The Gap Between Research Production & Practical Use
Agriculture is among the most research-intensive sectors globally, supported by decades of trials, reports, and technical documentation. However, much of this knowledge remains under-utilised, often stored in formats that are difficult to search, interpret, or apply in time-sensitive decision-making contexts.
Josh Smith, CRO of Caitlyn, described this challenge as the starting point for the company.
“Huge investment in research, but very little of it reaching the people who need it in a usable form,” Smith said.
He noted that in agriculture, incorrect or poorly contextualised information can have direct financial, environmental, or compliance consequences, making accuracy and confidence essential.
Why Caitlyn Was Designed Specifically For Agriculture
Smith explained that the platform was not adapted from a general-purpose AI model, but built to handle the specific characteristics of agricultural research. These include long technical PDFs, scanned documents, tables, images, videos, and region-specific terminology that can vary significantly by crop or production system.
“We didn’t adapt a generic AI tool — we built a system specifically for turning complex research into practical, trusted answers,” he said.
The platform processes content by preserving document structure, extracting metadata, and mapping relationships between concepts. This approach is intended to retain context rather than relying on keyword similarity alone.
Trust, Context, & Data Sovereignty
Data governance remains a major concern for agricultural research organisations, particularly those managing shared research, sensitive datasets, or Indigenous knowledge. Smith said the platform was designed to operate entirely within a customer’s own cloud environment, ensuring that data does not leave their control.
“These values are foundational, not add-ons,” Smith said, referring to trust, context, and data sovereignty.
Organisations control what content is included, who can access it, and how it is used. Role-based access controls and audit logs are used to support accountability and compliance.
Verified Answers & Citation-Based Responses
A core design principle is that both user inputs and AI outputs are treated as untrusted by default.
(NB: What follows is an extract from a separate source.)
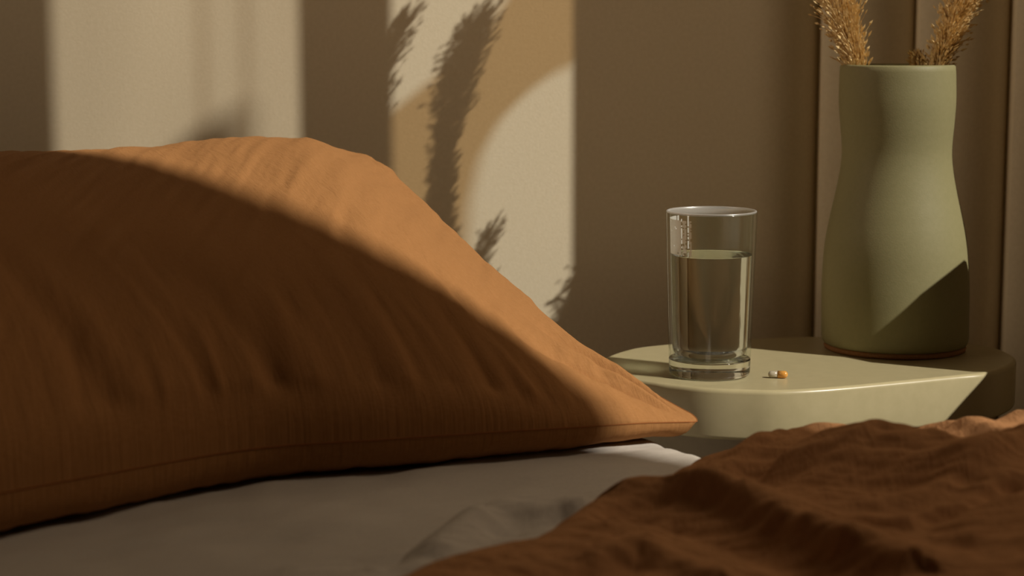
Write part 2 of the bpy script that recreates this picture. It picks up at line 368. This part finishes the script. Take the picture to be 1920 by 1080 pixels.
top = add('table_top', pmesh('table_top', V, Fc), M_table, st, smooth=False)
for p in top.data.polygons: p.use_smooth = len(p.vertices) == 4
V = []; Fc = []; sub = out[::3]; n = len(sub)
for z, k in ((TAB - th_, .80), (-CZ + .02, .72), (-CZ + .001, .74)): V += [(C0[0] + (p[0] - C0[0]) * k, C0[1] + (p[1] - C0[1]) * k, z) for p in sub]
for j in range(2): Fc += [(j * n + i, j * n + (i + 1) % n, (j + 1) * n + (i + 1) % n, (j + 1) * n + i) for i in range(n)]
Fc += [tuple(range(n)), tuple(2 * n + i for i in range(n))]
add('pedestal', pmesh('pedestal', V, Fc), M_ped, st)

# ------------------------------------------------------------------ vase
VX, VY = on_z(1677, 653.5, TAB)[:2]; VZ = TAB + CZ
mpp = VY / F * 1.004
def vz(py): return float(on_y(1677, py, VY)[2] - TAB)
rows = [(672, 133), (655, 136), (630, 137), (600, 137), (540, 137), (480, 134), (440, 129), (400, 121), (360, 112), (320, 104.5), (290, 101.5), (265, 102), (230, 105), (190, 107.5), (150, 107), (127, 106)]
ctrl = spline([(r * mpp, max(vz(y), .006)) for y, r in rows[1:]], 90)
hv = ctrl[-1][1]
vase = empty('vase', (VX, VY, VZ)); tag(vase, 'tall sage green ceramic vase with wavy sides and bare clay foot', 'vase')
t_ = .005
body = [(ctrl[0][0] - .006, .0042), (ctrl[0][0] - .0015, .0052), (ctrl[0][0] - .0003, .007)] + [(r, z) for r, z in ctrl[2:-1]]
r1 = ctrl[-1][0]
body += [(r1 - .0002, hv + .0012), (r1 - .0012, hv + .0024), (r1 - .0025, hv + .0027), (r1 - .0038, hv + .0024), (r1 - .0048, hv + .0012)]
body += [(r - t_, z) for r, z in ctrl[::-1] if z > .012] + [(ctrl[0][0] - .012, .010), (.0, .010)]
vb = lathe('body', body, M_vase, vase)
for v_ in vb.data.vertices: v_.co.x -= .0035 * max(0, v_.co.z) / hv      # thrown by hand: leans a touch
lathe('foot', [(ctrl[0][0] - .006, 0), (ctrl[0][0] - .0022, .0006), (ctrl[0][0] - .0015, .0025), (ctrl[0][0] - .0022, .0044), (ctrl[0][0] - .006, .0052)], M_bisque, vase, close=True)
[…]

According to Smith, every response must be validated against source material and supported by citations.
“If Caitlyn can’t answer confidently, it won’t guess,” he said.
This approach is intended to reduce the risk of hallucinated or unreliable answers, which remains a key concern for AI adoption in regulated and research-driven environments.
Deployment Outcomes in Agricultural Organisations
Smith pointed to agricultural industry bodies that manage large volumes of science-backed research across written reports, videos, and audio content. In these deployments, farmers and advisors are able to ask questions in plain language and receive answers linked directly to verified research sources.
Reported outcomes include increased engagement with research content, reduced time spent searching for information, and clearer insight into the types of questions being asked by end users. Smith noted that this feedback can inform future research priorities and extension strategies.
Caitlyn as Infrastructure For Agricultural Research Systems
Smith described a broader shift in how agricultural institutions view generative AI. While interest has grown, adoption has been cautious, driven by concerns around data quality, governance, and public trust.
“The question has shifted from ‘can we do this?’ to ‘how do we do this safely and responsibly?’” he said.
Looking ahead, Smith suggested that research platforms could shorten the gap between discovery and impact by making knowledge searchable, measurable, and directly connected to decision-making. Beyond knowledge retrieval, he noted growing interest in decision support, compliance workflows, and integration with modelling tools, while emphasising that these depend on a reliable and trusted knowledge layer.